To be done:
Reproduce the material below line by line, beginning with its first line and ending with the line that contains "flat('lilac', (150, 96, 170), .9);"; leave out pictures.

==== Data

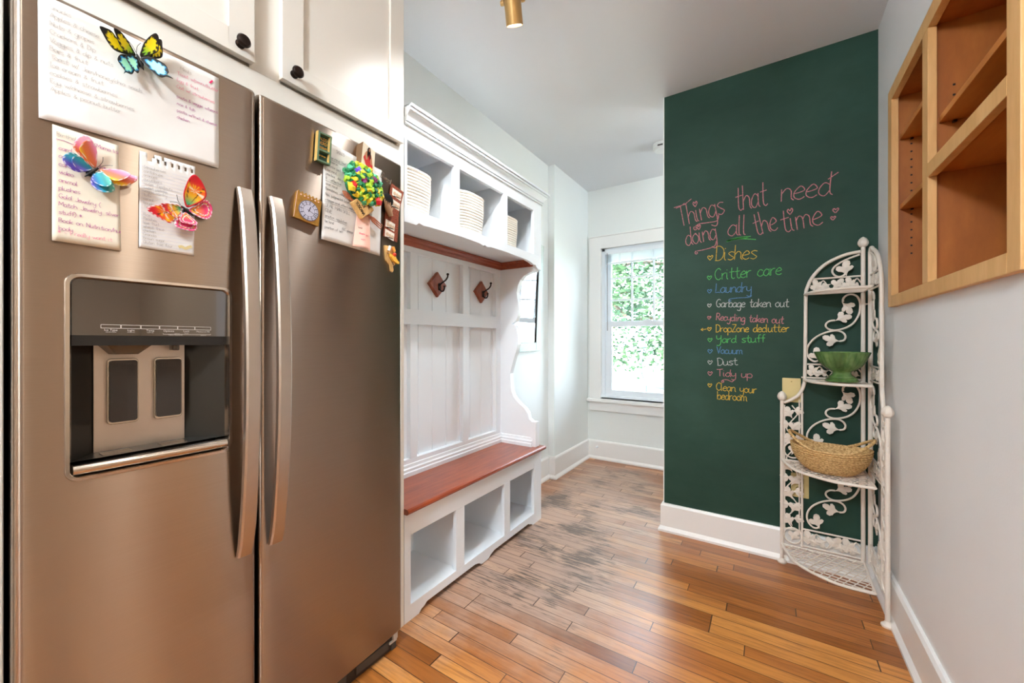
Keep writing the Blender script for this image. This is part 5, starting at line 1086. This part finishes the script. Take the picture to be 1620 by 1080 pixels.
flat('lilac', (150, 96, 170), .9); tag(b.build('folded_cloth', 'lilac', smooth=True), 'lilac cloth peeking over the rim of the basket nearest the fridge', 'cloth')

# ================================================================== wall mirror
mr = local(thing('wall_mirror', 'mirror in a pebbled silver frame between the hall bench and the nook', 'mirror', (LX + .004, 2.43, 1.03))); mr.rotation_euler = (0, math.radians(2.6), 0)
MW, MH, MF = .235, .80, .062
b = MB()
for y0, y1, z0, z1 in ((-MW, -MW + MF, 0, MH), (MW - MF, MW, 0, MH), (-MW + MF, MW - MF, 0, MF), (-MW + MF, MW - MF, MH - MF, MH)): b.box(0, .022, y0, y1, z0, z1)
b.build('frame', 'silver', mr, bevel=.003)
b = MB()
for y0, y1, z0, z1 in ((-MW + MF, -MW + MF + .006, MF, MH - MF), (MW - MF - .006, MW - MF, MF, MH - MF), (-MW + MF, MW - MF, MF, MF + .004), (-MW + MF, MW - MF, MH - MF - .004, MH - MF)): b.box(.012, .0225, y0, y1, z0, z1)
b.build('inner_edge', 'fbody', mr)
b = MB(); b.box(.002, .014, -MW + MF, MW - MF, MF, MH - MF); b.build('mirror_glass', 'mirror', mr)

# ================================================================== wire corner rack
rk = thing('corner_rack', 'cream wrought-iron corner rack with four curved lattice shelves', 'corner rack', (.362, 2.372, 0))
PX, PY = .362, 2.385         # left panel: plane y=PY, d measured towards -x ;  right panel: plane x=QX, d towards -y
QX, QY = .385, 2.372
LP = lambda d, z, o=0: Vector((PX - d, PY + o, z)); RP = lambda d, z, o=0: Vector((QX + o, QY - d, z))
def leaf_shape(P, d, z, s, ang, tilt=.0035):
    """three-lobed ivy leaf, cast plate with a raised rib"""
    out = [(0, -.35), (.09, -.05), (.26, .10), (.50, .16), (.66, .36), (.60, .60), (.40, .66), (.30, .56), (.22, .44), (.20, .74), (.06, 1.02), (-.16, 1.10), (-.34, .96), (-.36, .70), (-.26, .52), (-.46, .56), (-.56, .42), (-.42, .22), (-.18, .10), (-.08, -.05)]
    s *= 1.22
    ca, sa = math.cos(ang), math.sin(ang)
    return [(d + s * (x * ca - y * sa), z + s * (x * sa + y * ca)) for x, y in out]
def plate(b, P, pts, th=.0028):
    c = [sum(p[0] for p in pts) / len(pts), sum(p[1] for p in pts) / len(pts)]; n = len(pts)
    for o, sg in ((-th, 1), (th, -1)):
        vc = b.bm.verts.new(P(c[0], c[1], o * 2.0)); vs = [b.bm.verts.new(P(p[0], p[1], o * .55)) for p in pts]
        for i in range(n): b.face([vc, vs[i], vs[(i + 1) % n]])
        if sg == 1: first = vs
    for i in range(n): b.face([first[i], first[(i + 1) % n], vs[(i + 1) % n], vs[i]])
SC = [[(.071, 1.284), (.070, 1.300), (.058, 1.314), (.040, 1.318), (.022, 1.308), (.012, 1.285), (.010, 1.255), (.016, 1.220), (.034, 1.185), (.062, 1.163), (.098, 1.153), (.122, 1.158), (.134, 1.172), (.131, 1.187), (.118, 1.197), (.100, 1.199)],
      [(.165, 1.028), (.160, 1.014), (.170, 1.005), (.184, 1.007), (.200, 1.025), (.206, 1.052), (.200, 1.082), (.180, 1.112), (.150, 1.135), (.118, 1.148), (.090, 1.150), (.070, 1.140), (.062, 1.122), (.068, 1.106), (.084, 1.101)]]
LV = [(.066, 1.272, .038, 2.5), (.088, 1.203, .038, 1.15), (.096, 1.104, .040, -1.35), (.162, 1.020, .040, -.3)]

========

Result below:
Keep writing the Blender script for this image. This is part 5, starting at line 1086. This part finishes the script. Take the picture to be 1620 by 1080 pixels.
flat('lilac', (150, 96, 170), .9); tag(b.build('folded_cloth', 'lilac', smooth=True), 'lilac cloth peeking over the rim of the basket nearest the fridge', 'cloth')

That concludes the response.